Singh v. Gonzales

SUMMARY ORDER

UPON DUE CONSIDERATION, of this petition for review of the Board of Immigration Appeals (“BIA”) decision it is hereby ORDERED, ADJUDGED, AND DECREED that the petition for review is DENIED.

*101Gurmail Singh petitions for review of the February 17, 2004, decision of the BIA dismissing an appeal from an immigration judge’s (“IJ’s”) denial of his motion to reopen exclusion proceedings. We assume the parties’ familiarity with the facts and procedural history of this case.

Denials of motions to reopen, including motions to reopen challenging orders of removal entered in absentia, are reviewed for an abuse of discretion. Twum v. INS, 411 F.3d 54, 58 (2d Cir.2005). When reviewing a motion to reopen, an IJ must consider the record as a whole and issue a reasoned opinion. Ke Zhen Zhao v. U.S. Dep’t of Justice, 265 F.3d 83, 97 (2d Cir. 2001). Under the pre-IIRIRA regime, when a respondent has been given proper notice of the time and place of a hearing but fails to appear, the IJ “shall conduct an in absentia hearing.” 8 C.F.R. § 3.26(a) (1995) (recodified at 8 C.F.R. 1003.26(a) (2004)); See Twum, 411 F.3d at 57. However, where “an alien later establishes that he [or she] had reasonable cause for his [or her] failure to appear, the Immigration Judge’s order may be vacated and proceedings may be reopened.” Id. (citations omitted).

Normally, a valid excuse for an alien’s absence will be adjudged reasonable under the circumstances of the case and will be substantiated by evidentiary material or an affidavit. Id. at 58. Lack of proper notice of the proceedings constitutes reasonable cause. Id. at 62. In this case, Singh argues, inter alia, that he did not appear for his exclusion proceedings because the hearing notice was not sent to either of the two addresses provided by counsel. Singh’s attorney provided the Court with the following address: “44-32 64th Street, #2 FL, Woodside, N.Y. 11377”; yet the hearing notice sent to Singh was addressed to: “44-32 64th Street, 2nd Floor, Woodside, N.Y. 11377.”
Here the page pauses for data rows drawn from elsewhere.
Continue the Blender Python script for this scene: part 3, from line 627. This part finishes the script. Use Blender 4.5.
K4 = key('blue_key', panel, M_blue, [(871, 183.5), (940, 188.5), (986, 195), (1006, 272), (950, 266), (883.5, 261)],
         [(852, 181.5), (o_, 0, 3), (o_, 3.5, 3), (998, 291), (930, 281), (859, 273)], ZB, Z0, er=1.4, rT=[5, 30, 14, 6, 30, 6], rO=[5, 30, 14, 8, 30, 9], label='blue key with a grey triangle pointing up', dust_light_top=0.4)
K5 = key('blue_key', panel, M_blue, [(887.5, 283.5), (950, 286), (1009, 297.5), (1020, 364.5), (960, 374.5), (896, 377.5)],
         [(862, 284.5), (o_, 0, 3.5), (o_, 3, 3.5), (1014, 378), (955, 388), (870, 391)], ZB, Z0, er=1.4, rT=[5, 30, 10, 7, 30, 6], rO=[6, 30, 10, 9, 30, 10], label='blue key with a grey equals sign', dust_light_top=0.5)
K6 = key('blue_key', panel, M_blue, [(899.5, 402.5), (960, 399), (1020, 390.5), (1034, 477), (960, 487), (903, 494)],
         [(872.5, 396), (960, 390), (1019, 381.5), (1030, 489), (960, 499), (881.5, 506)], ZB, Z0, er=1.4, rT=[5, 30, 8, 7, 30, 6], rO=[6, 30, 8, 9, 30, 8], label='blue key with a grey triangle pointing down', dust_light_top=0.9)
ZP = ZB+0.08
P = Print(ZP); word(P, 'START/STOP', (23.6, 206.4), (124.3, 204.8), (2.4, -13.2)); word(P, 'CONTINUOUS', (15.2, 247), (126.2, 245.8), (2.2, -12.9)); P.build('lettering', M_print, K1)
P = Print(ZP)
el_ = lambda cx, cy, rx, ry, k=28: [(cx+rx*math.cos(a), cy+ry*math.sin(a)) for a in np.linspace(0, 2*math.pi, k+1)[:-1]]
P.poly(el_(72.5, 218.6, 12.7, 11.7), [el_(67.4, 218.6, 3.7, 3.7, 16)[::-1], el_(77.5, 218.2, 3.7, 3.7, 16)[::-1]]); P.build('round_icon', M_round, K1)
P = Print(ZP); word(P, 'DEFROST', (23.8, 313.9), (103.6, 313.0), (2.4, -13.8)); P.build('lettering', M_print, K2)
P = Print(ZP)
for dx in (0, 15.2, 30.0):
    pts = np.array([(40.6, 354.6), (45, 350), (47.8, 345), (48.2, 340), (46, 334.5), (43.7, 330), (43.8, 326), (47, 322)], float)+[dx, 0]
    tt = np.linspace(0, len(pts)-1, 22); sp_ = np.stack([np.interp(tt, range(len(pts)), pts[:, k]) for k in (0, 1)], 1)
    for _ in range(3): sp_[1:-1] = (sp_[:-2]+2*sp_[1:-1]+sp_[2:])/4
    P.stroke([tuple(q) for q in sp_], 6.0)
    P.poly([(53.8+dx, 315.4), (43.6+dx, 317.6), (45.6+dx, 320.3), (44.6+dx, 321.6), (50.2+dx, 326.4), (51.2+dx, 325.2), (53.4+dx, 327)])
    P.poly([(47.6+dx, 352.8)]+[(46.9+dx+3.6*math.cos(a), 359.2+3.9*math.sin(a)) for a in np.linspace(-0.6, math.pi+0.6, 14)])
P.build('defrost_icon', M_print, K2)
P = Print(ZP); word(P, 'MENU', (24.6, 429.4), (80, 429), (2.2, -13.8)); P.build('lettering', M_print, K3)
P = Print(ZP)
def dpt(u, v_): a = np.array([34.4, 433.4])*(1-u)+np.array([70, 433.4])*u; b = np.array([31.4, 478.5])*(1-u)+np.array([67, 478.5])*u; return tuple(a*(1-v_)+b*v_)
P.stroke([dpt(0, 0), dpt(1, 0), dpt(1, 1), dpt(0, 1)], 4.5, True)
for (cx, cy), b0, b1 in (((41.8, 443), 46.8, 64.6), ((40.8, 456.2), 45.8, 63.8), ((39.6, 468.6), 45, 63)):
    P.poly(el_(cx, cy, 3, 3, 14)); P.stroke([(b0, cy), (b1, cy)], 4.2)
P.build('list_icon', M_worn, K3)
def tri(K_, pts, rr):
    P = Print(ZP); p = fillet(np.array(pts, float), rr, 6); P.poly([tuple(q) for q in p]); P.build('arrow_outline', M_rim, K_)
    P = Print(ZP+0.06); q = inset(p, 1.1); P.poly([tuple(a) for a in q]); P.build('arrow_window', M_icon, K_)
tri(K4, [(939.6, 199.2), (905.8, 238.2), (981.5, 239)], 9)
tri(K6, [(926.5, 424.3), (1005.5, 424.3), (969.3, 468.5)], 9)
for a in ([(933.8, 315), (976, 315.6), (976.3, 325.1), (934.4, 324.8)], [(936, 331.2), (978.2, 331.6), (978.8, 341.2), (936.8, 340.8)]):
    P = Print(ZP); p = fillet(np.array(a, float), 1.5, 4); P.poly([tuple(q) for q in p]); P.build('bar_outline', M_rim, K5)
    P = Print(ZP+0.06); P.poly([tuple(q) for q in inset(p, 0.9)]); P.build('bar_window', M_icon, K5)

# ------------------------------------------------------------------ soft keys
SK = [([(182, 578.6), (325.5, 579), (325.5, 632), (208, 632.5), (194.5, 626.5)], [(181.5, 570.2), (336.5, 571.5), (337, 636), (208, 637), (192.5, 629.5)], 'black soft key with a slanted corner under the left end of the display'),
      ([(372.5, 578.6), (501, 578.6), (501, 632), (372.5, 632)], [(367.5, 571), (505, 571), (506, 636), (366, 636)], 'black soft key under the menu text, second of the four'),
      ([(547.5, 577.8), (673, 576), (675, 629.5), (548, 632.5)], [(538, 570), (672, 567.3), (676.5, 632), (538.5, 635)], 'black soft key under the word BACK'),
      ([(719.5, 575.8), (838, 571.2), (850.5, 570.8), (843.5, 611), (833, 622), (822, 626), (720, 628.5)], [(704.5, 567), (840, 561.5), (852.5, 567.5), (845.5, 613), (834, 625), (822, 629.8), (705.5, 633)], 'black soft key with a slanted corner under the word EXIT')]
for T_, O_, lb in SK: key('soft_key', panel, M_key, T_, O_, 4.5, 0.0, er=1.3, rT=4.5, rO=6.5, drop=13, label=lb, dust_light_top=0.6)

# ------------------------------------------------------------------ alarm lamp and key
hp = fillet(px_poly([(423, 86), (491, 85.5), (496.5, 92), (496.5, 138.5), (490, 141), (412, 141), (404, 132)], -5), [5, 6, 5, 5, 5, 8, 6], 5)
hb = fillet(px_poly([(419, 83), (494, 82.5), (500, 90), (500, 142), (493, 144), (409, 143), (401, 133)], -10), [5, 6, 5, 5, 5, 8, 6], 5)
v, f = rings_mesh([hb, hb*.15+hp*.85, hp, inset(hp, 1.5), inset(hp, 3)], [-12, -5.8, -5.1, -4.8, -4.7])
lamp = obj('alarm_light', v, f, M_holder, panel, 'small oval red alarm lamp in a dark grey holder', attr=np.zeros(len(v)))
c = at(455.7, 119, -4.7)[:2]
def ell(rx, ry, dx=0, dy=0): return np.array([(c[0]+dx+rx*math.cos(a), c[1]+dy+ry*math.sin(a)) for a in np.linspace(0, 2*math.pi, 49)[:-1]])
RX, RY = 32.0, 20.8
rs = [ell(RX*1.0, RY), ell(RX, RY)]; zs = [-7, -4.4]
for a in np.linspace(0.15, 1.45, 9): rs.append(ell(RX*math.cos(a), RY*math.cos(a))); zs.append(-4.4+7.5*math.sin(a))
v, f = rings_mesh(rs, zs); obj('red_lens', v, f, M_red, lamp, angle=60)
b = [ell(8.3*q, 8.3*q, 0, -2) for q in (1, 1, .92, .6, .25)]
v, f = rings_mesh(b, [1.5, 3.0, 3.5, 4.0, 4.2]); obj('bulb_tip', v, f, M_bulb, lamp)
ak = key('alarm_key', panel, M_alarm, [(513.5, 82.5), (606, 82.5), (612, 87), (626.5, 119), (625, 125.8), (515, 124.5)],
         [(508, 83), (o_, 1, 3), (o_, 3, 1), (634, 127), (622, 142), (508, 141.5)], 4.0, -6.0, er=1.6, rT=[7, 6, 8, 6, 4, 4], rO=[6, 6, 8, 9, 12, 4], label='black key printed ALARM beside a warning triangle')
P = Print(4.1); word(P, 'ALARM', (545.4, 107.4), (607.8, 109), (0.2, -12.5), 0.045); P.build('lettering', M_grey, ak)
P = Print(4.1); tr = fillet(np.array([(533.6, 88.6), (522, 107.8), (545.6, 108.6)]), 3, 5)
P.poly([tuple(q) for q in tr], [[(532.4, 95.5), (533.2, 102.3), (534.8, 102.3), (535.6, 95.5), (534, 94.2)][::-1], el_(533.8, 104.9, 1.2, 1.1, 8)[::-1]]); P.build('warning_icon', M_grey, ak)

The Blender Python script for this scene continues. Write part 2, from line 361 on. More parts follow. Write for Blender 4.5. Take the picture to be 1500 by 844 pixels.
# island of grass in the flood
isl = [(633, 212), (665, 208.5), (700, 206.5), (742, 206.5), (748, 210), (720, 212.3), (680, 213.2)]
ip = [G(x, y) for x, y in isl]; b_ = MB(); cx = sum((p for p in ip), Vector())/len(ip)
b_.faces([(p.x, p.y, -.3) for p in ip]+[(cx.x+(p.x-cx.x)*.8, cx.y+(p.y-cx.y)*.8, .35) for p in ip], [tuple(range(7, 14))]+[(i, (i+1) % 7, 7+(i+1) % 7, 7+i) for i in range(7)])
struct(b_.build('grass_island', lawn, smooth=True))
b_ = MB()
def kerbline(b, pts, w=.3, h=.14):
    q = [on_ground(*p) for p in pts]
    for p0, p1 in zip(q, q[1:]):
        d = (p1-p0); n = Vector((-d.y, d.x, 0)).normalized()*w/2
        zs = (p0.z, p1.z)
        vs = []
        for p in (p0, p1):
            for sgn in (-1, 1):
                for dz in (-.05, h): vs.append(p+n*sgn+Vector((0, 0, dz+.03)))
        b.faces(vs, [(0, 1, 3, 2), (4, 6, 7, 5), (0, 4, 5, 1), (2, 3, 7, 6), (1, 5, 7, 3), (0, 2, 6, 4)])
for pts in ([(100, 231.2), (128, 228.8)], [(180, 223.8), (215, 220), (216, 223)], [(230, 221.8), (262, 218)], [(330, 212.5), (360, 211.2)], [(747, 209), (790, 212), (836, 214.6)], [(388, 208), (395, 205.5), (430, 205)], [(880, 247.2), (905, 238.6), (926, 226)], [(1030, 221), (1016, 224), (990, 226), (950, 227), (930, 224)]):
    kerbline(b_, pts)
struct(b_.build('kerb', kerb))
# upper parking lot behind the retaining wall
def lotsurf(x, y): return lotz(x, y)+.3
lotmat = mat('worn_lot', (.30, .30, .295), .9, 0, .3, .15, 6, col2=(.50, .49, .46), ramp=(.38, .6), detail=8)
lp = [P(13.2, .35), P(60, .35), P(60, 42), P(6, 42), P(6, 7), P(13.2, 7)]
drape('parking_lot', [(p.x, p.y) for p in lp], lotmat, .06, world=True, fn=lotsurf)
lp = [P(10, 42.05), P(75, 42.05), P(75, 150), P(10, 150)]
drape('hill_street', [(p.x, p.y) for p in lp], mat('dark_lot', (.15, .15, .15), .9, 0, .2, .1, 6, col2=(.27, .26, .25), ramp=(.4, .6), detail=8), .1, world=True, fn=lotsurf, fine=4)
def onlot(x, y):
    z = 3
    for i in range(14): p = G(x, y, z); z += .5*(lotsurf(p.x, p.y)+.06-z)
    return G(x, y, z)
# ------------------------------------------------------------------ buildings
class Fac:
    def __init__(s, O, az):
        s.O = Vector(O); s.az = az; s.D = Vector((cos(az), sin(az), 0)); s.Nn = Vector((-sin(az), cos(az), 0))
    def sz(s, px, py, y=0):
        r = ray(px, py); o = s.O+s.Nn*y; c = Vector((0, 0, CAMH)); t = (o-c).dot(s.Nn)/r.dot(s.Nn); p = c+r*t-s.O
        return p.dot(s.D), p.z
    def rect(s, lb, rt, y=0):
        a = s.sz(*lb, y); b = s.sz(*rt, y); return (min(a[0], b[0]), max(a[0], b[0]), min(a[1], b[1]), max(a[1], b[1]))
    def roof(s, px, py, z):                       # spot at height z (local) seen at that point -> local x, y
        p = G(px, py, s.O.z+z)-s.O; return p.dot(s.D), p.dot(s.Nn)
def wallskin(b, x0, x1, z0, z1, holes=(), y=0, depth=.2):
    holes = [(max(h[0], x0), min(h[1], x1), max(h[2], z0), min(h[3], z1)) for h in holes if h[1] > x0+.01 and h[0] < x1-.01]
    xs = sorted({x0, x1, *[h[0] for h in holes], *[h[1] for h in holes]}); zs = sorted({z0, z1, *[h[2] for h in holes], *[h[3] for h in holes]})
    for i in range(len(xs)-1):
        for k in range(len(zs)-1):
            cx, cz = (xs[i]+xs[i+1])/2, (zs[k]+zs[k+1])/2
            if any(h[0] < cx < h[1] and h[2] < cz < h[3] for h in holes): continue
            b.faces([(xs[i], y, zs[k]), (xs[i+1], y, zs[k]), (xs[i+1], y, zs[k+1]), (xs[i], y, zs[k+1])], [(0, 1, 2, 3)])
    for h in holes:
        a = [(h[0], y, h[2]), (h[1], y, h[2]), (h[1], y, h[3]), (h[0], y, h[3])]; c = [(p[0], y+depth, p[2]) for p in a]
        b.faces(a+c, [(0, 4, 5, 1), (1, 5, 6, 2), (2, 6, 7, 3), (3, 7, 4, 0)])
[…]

The BIA has ruled that former INA § 242B is satisfied so long as the IJ conveys notice of a deportation hearing in person or by certified mail to the alien’s last known address, regardless of whether the notice is actually received by the alien. See Fuentes-Argueta v. INS, 101 F.3d 867, 871 (2d Cir.1996). We conclude that it was entirely reasonable for the INS to interpret “# 2 FL” to mean “2nd Floor,” and, in the absence of any evidence that the notice was not received at that address or returned as undeliverable, to rule that Singh had not shown reasonable cause for his failure to appear at the May 5, 1992, exclusion hearing, which was conducted in absentia. The motion to reopen, based on failure to receive notice of the exclusion hearing, was properly denied.

We also find that the BIA did not abuse its discretion in denying Singh’s motion for an extension of time to file his brief because, as Singh concedes, the motion was not properly filed. Finally, we lack jurisdiction to consider Singh’s claim that the BIA’s failure to provide a transcript of the hearing on his motion to reopen constitutes a denial of due process because this claim was not presented to the BIA. See Cervantes-Ascencio v. U.S. INS, 326 F.3d 83, 87 (2d Cir.2003).

For the foregoing reasons, the petition for review is DENIED. Having completed our review, any stay of removal that the Court previously granted in this petition is VACATED, and any pending motion for a stay of removal in this petition is DENIED as moot. Any pending request for oral argument in this petition is DENIED in accordance with Federal Rule of Appellate Procedure 34(a)(2), and Second Circuit Local Rule 34(d)(1).